From   Nick Cox <[email protected]>
To   "'[email protected]'" <[email protected]>
Subject   st: RE: moptimize routine that works with quantile regression?
Date   Mon, 17 Jan 2011 18:11:55 +0000

I don't have an answer to your main question, but I have three marginal observations. 

1. It's debatable if not dangerous style to refer to Stata local macros deep within Mata code. Far, far better to pass their value to Mata as an argument of your function. 

2. Assuming 1., 

for (i=1; i<=rows(y); i++) {
if (y[i,1]-p[i,1] > 0) {
mult[i,1] = `quart'
}
else {
mult[i,1] = 1-`quart'
}
}

looks as if it could be rewritten without a loop and repeated testing: 

mult[,1] = ((y[,1] - p[,1]) :> 0) :* quart  +  ((y[,1] - p[,1]) :<= 0) :* (1 - quart) 

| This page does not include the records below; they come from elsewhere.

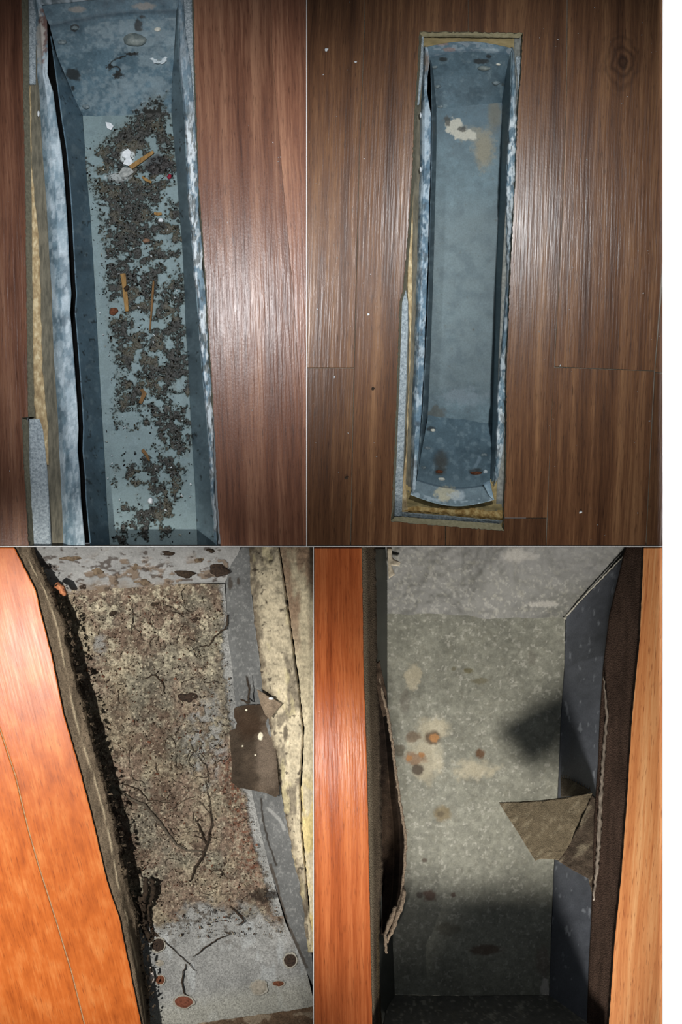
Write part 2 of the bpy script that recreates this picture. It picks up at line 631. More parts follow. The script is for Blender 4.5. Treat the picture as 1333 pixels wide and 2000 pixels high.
def litter(name, pts, size, cols, zf, mat, parent=None, seed=1, lift=1.5):
    """thousands of tiny curled flakes in one mesh"""
    r = np.random.default_rng(seed)
    n = len(pts)
    pts = np.asarray(pts, float)
    a = r.uniform(0, 6.283, n)
    s = r.uniform(size[0], size[1], n) * (0.6 + 0.8 * r.random(n) ** 3)
    el = r.uniform(0.3, 1.0, n)
    cs, sn = np.cos(a), np.sin(a)
    V = []
    for (u, v) in ((-1, -0.5), (0.9, -0.7), (1.1, 0.6), (-0.7, 0.8)):
        uu = u * s * r.uniform(0.7, 1.3, n)
        vv = v * s * el * r.uniform(0.7, 1.3, n)
        x = pts[:, 0] + uu * cs - vv * sn
        y = pts[:, 1] + uu * sn + vv * cs
        V.append((x, y, r.uniform(0.2, lift, n)))
    V.append((pts[:, 0], pts[:, 1], r.uniform(0.8, 1.8, n) * lift))
    zz = zf(pts[:, 0], pts[:, 1])
    co = np.zeros((n, 5, 3), np.float32)
    for i, (x, y, h) in enumerate(V):
        z = zz + h
        k = (H - z) / H
        co[:, i, 0] = (x - 666.5) * S * k
        co[:, i, 1] = (1000 - y) * S * k
        co[:, i, 2] = z * S
    base = np.arange(n)[:, None] * 5
    tri = np.concatenate([base + np.array([[b_, a_, 4]]) for a_, b_ in ((0, 1), (1, 2), (2, 3), (3, 0))], 0)
    me = bpy.data.meshes.new(name)
    me.from_pydata(co.reshape(-1, 3).tolist(), [], tri.tolist())
    ca = me.color_attributes.new('Col', 'FLOAT_COLOR', 'POINT')
    cc = np.asarray(cols)[r.integers(0, len(cols), n)] * r.uniform(0.7, 1.3, n)[:, None]
    c4 = np.ones((n, 5, 4), np.float32)
    c4[..., :3] = cc[:, None, :]
    ca.data.foreach_set('color', c4.ravel())
    o = link(name, me, mat, parent)
    o['kind'] = 'stuff'
    return o


def plank(poly, parent, mats, tone, seed, z0=0.0, z1=-18.0, bev=0.8):
    o = prism('plank', poly, z0, z1, mats, parent, bev)
    o['tone'] = tone
    o['seed'] = seed
    return o


# ------------------------------------------------------------------ white layout borders, added as strips between and beside the floor samples
T1 = prism('layout_border_1', [(598.6, -80), (600.0, -80), (600.0, 1066.6), (598.6, 1066.6)], 1, -150, [WHITE, DARKCORE])
T2 = prism('layout_border_2', [(-80, 1066.7), (1295, 1066.7), (1295, 1068.2), (-80, 1068.2)], 1, -215, [WHITE, DARKCORE])
T3 = prism('layout_border_3', [(612.0, 1068.3), (613.3, 1068.3), (613.3, 2080), (612.0, 2080)], 1, -215, [WHITE, DARKCORE])
T4 = prism('layout_border_4', [(1294.8, -80), (1420, -80), (1420, 2080), (1294.8, 2080)], 1, -30, [WHITE, WHITE])
for t in (T1, T2, T3, T4):
    tag(t, kind='structure')

# ================================================================== TOP LEFT: dirty duct
Z_F = -150.0
fl1 = root('floor', kind='structure')
pl_e = [(42, -60), (42, 0), (46, 200), (50, 400), (53, 700), (55, 815)]
pl_e2 = [(43, 816), (46, 900), (52, 1000), (56, 1066)]
plank([(-90, -60)] + rag(pl_e, 0.7, 5, 2) + rag(pl_e2, 1.0, 5, 3) + [(-90, 1066)], fl1, [WALNUT_A, CORE], 0.80, 0.11)
pr_e = [(378, -60), (378, 0), (381, 130), (385, 250), (388, 360), (396, 460), (403, 560), (408, 650), (413, 730), (420, 850), (424, 960), (431, 1066)]
jn = [(592, 1066), (588, 800), (572, 560), (548, 300), (532, 100), (528, -60)]
plank(rag(pr_e, 0.7, 5, 4) + jn, fl1, [WALNUT_A, CORE], 0.95, 0.52, bev=0.25)
plank([(x + 0.2, y) for x, y in jn[::-1]] + [(598.5, 1066), (598.5, -60)], fl1, [WALNUT_A, CORE], 1.2, 0.83, bev=0.25)

ysA = np.array([-40, 0, 60, 120, 200, 300, 400, 500, 600, 700, 814.0])
ysB = np.array([816, 850, 900, 950, 1000, 1066.0])
# saw-cut fibreboard face along the opening
for ys, e, wd in ((ysA, pl_e, 12), (ysB, pl_e2, 11)):
    g = loft([line(e, ys, -1, -1.0), line(e, ys, wd, -19)], 80, 3)
    o = grid_mesh('cut_edge', g[0] + (fbm(g[0], g[1], 7, 3) - 0.5) * 1.5, g[1], g[2], None, CORE, fl1)
g = loft([line(pr_e, ysA, 2, -1), line(pr_e, ysA, -3, -19)], 60, 2)
grid_mesh('cut_edge', g[0], g[1], g[2], None, CORE, fl1)

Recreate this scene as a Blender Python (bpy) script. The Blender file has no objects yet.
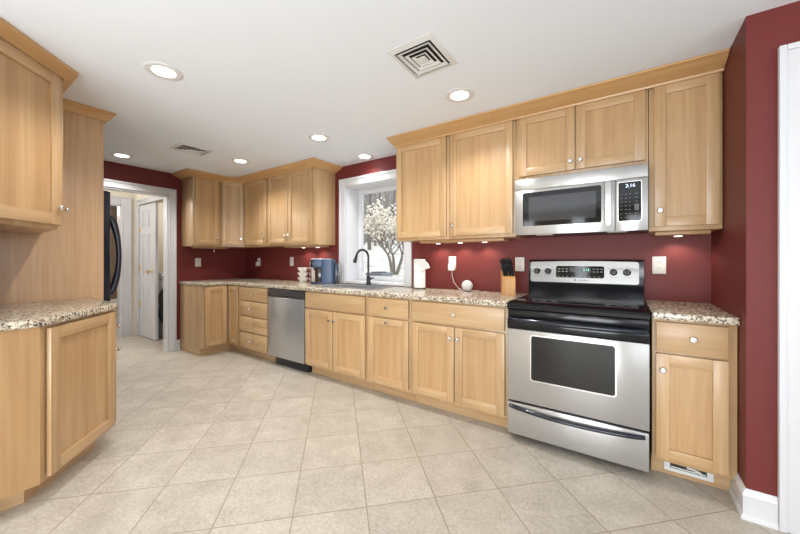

The pedestrian idea here is that you mimic an elementwise conditional operator by 

(1 if true, 0 if false) :* (what you want if true)   
+ 
(1 if false, 0 if true) :* (what you want if false) 

Whether mult, y, p should be separate column vectors I can't say. 

3. Didn't Newton come first? 

Nick 
[email protected] 

Tatyana Deryugina

I'm trying to program a quantile regression algorithm in mata, using
the moptimize() routine. However, I'm having trouble finding an
evaluator + technique that leads to convergence. I've read that the
Frisch-Newton optimization method is fast and appropriate for quantile
regression - are there any Mata routines (within moptimize or
otherwise) that implement this?
Here's the way I'm constructing the objective function (or the vector
that moptimize will sum):

for (i=1; i<=rows(y); i++) {
if (y[i,1]-p[i,1] > 0) {
mult[i,1] = `quart'
}
else {
mult[i,1] = 1-`quart'
}
}
lnf = mult:*abs(y:-p)
}

y is the dependent variable, p is Xb, lnf is the "likelihood" vector,
and `quart' is the quartile. I tell moptimize to minimize this
"likelihood".
I've tried the "lf" and "gf0" evaluators and pretty much all the
optimization techniques. In some cases (when there are few independent
variables), I get the right answer, but for 4 dependent variables, the
routine doesn't work.
The reason I'm not using Stata's built-in command is because I
ultimately want to bootstrap the standard errors as well as use
weights. I've also found qreg and bsqreg to be very slow in my case
(lots of observations and dependent variables).